### Short task:
Find how many lines contain the word "scene" and state that number alone.

### Recorded information:
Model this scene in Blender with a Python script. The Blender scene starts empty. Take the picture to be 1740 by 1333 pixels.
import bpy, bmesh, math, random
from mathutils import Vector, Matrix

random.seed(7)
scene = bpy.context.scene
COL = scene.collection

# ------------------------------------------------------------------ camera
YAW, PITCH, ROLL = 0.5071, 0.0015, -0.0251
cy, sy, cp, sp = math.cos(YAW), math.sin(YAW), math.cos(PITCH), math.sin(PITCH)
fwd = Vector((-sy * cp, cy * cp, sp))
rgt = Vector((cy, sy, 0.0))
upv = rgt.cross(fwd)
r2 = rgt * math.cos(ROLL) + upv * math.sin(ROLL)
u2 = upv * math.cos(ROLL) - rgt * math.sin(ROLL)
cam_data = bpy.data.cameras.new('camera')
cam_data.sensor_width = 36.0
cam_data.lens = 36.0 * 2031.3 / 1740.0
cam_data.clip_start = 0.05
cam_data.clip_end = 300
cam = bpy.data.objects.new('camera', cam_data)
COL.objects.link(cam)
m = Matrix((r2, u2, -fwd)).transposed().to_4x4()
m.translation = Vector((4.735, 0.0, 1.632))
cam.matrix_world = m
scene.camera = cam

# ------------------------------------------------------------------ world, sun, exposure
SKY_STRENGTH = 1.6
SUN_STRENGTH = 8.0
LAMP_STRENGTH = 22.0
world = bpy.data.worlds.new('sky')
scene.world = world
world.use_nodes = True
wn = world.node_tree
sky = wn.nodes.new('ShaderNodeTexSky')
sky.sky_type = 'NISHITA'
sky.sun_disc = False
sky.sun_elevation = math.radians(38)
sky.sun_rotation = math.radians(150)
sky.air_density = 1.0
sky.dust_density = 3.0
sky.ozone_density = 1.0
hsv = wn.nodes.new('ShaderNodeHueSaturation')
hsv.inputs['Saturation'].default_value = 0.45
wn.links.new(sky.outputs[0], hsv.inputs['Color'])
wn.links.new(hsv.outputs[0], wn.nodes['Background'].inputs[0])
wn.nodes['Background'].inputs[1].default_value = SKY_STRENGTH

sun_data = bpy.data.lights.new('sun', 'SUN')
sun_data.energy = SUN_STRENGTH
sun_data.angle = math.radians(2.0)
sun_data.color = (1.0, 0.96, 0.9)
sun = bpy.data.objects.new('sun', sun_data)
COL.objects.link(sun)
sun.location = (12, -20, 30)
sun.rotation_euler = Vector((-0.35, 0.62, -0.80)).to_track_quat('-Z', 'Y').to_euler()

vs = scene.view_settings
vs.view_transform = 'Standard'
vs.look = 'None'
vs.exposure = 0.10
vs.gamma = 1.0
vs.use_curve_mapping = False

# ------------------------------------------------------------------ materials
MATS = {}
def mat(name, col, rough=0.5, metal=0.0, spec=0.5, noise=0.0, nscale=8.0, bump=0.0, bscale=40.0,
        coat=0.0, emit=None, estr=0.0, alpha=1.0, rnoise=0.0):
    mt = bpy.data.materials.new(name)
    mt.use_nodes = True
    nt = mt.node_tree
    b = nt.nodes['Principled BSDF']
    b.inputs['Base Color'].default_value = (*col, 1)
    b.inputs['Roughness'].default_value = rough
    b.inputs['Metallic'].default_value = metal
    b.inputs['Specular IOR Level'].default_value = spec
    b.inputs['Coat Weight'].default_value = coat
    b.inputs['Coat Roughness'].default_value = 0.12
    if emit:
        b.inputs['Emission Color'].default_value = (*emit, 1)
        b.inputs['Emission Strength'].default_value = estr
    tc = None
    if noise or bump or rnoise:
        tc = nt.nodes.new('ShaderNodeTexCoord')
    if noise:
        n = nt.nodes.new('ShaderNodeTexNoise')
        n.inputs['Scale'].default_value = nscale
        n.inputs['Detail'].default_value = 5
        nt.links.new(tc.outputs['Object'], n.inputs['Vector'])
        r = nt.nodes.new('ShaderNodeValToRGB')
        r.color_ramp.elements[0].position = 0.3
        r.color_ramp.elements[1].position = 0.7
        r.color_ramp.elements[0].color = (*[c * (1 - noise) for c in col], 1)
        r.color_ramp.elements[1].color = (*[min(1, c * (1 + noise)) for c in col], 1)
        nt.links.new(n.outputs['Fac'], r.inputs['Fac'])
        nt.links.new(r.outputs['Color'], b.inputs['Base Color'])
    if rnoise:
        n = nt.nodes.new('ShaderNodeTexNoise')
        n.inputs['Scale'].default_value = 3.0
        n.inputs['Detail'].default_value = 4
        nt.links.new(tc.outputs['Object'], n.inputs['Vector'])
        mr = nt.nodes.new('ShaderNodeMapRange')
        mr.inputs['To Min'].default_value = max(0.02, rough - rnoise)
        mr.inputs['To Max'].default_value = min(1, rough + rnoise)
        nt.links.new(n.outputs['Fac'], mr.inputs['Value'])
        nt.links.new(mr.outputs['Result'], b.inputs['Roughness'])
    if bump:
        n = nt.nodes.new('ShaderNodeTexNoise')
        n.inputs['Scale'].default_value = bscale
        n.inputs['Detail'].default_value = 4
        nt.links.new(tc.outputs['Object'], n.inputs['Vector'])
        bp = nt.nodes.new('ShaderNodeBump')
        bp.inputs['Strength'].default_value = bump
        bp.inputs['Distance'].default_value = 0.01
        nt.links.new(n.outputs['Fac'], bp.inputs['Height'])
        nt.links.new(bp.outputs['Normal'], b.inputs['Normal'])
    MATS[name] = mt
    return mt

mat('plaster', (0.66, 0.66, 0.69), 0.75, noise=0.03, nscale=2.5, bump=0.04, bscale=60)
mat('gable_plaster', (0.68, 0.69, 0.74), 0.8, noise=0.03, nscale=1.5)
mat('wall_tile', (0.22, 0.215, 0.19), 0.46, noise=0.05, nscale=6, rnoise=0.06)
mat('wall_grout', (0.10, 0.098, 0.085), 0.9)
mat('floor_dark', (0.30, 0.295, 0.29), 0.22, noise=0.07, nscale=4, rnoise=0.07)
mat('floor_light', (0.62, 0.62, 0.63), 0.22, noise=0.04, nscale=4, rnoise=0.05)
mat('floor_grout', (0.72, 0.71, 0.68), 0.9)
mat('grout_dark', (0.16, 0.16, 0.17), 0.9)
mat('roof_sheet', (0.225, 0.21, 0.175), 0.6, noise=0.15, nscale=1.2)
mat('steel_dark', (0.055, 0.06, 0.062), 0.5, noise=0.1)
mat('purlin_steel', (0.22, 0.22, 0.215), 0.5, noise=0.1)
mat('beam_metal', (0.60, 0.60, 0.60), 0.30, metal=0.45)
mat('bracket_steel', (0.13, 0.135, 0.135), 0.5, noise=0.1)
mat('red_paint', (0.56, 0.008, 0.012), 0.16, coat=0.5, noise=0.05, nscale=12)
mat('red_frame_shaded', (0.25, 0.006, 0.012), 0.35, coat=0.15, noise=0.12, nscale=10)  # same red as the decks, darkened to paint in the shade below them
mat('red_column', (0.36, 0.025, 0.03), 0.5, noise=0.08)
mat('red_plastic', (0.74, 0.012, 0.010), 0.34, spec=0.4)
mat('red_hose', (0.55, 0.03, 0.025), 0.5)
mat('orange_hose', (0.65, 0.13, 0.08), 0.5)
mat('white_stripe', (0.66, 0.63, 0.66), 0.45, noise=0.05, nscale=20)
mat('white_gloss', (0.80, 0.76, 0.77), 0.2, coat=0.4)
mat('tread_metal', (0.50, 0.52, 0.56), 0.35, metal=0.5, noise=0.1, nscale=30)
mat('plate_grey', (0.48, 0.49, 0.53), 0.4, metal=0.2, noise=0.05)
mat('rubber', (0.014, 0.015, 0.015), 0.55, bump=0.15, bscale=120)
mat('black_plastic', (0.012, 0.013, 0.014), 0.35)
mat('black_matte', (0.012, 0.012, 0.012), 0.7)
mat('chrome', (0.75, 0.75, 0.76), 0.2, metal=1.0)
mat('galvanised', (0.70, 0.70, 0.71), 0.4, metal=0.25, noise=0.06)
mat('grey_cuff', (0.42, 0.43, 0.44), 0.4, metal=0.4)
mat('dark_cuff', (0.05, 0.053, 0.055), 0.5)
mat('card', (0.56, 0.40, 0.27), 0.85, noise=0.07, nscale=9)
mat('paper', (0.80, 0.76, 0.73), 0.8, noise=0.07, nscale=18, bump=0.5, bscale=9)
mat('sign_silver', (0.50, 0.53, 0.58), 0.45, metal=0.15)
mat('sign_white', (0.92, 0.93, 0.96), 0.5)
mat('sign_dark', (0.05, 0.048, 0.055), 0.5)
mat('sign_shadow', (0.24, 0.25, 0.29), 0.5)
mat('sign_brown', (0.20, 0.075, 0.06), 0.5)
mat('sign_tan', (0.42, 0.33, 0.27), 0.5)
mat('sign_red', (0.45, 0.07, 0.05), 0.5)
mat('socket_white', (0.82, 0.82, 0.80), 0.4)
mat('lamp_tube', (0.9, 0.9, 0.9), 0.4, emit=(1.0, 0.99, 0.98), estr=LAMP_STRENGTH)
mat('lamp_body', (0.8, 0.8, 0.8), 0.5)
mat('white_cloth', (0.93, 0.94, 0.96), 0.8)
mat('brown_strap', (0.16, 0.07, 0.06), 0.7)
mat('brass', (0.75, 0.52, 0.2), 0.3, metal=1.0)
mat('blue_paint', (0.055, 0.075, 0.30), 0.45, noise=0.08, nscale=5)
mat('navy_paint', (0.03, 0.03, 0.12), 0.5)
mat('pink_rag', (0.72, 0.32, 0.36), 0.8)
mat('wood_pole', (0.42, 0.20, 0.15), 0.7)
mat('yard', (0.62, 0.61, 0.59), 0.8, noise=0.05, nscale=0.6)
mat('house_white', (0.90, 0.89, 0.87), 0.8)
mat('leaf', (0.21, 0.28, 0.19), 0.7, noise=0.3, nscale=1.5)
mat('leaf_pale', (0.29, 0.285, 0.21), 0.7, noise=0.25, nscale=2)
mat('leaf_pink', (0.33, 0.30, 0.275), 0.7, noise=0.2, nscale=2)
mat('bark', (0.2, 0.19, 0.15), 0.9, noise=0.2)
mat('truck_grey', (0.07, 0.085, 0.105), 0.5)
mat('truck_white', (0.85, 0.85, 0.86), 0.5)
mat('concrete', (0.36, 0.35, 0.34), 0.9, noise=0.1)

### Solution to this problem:
6